None of the companies have been charged.

Throughout the trial, the defense disputed the assertion that Skelos had promised anything in return for the work given to his son, repeatedly asking witnesses whether the senator had ever explicitly promised anything. Key witnesses replied that there had not been any explicit mentions, but said that they were either fearful or at least aware of the senator’s power.

In closing arguments, lawyers for the Skeloses argued that evidence such as phone taps and emails were taken out of context and failed to prove a quid pro quo, and they looked to discredit the government’s witnesses, pointing out that two of them received immunity for testifying.

“When you scrutinize it carefully, the government’s entire theory starts to collapse and the holes in their case become glaringly obvious,” said Christopher P. Conniff, a lawyer for Adam Skelos.

The government called several witnesses to support their case against the Skeloses, including former Republican U.S. Senator Alfonse M. D’Amato, now head of the lobbying firm Park Strategies and still an influential figure in the state.

Just as it was during the Silver trial, the state’s pay-to-play culture was on display in the Skelos case, particularly in the form of the so-called “LLC loophole,” a quirk in New York campaign finance law that allows limited liability companies to contribute to politicians under the limits for individuals, which are considerably higher than those for corporations. The loophole essentially allows companies or individuals to give unlimited sums of money to politicians by creating multiple LLCs. No entity has used the loophole more than Glenwood management, which has showered politicians with millions of dollars in recent years.

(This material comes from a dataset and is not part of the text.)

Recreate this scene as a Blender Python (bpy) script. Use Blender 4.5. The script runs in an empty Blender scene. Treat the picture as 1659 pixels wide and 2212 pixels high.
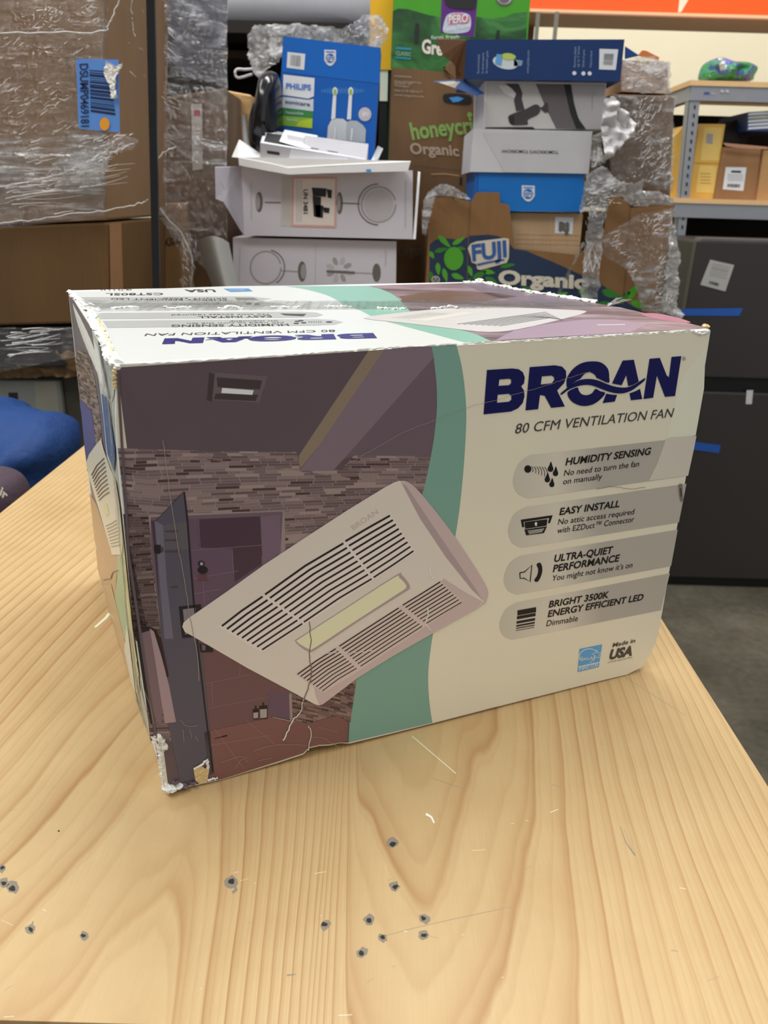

Advocacy groups have repeatedly called for the loophole to be closed, including in a November press release that cited the trials and the state’s poor showing in the State Integrity Investigation.

On December 7, a group of independent Senate Democrats — who comprise a leadership coalition with the Republicans — “relaunched” a campaign to pass ethics and campaign finance changes that would ban corporate contributions, including from LLCs, and prohibit outside income for lawmakers. The group’s leader, Sen. Jeff Klein, said in a statement that “more than ever, it is imperative that we work to rebuild the public’s trust in its government.”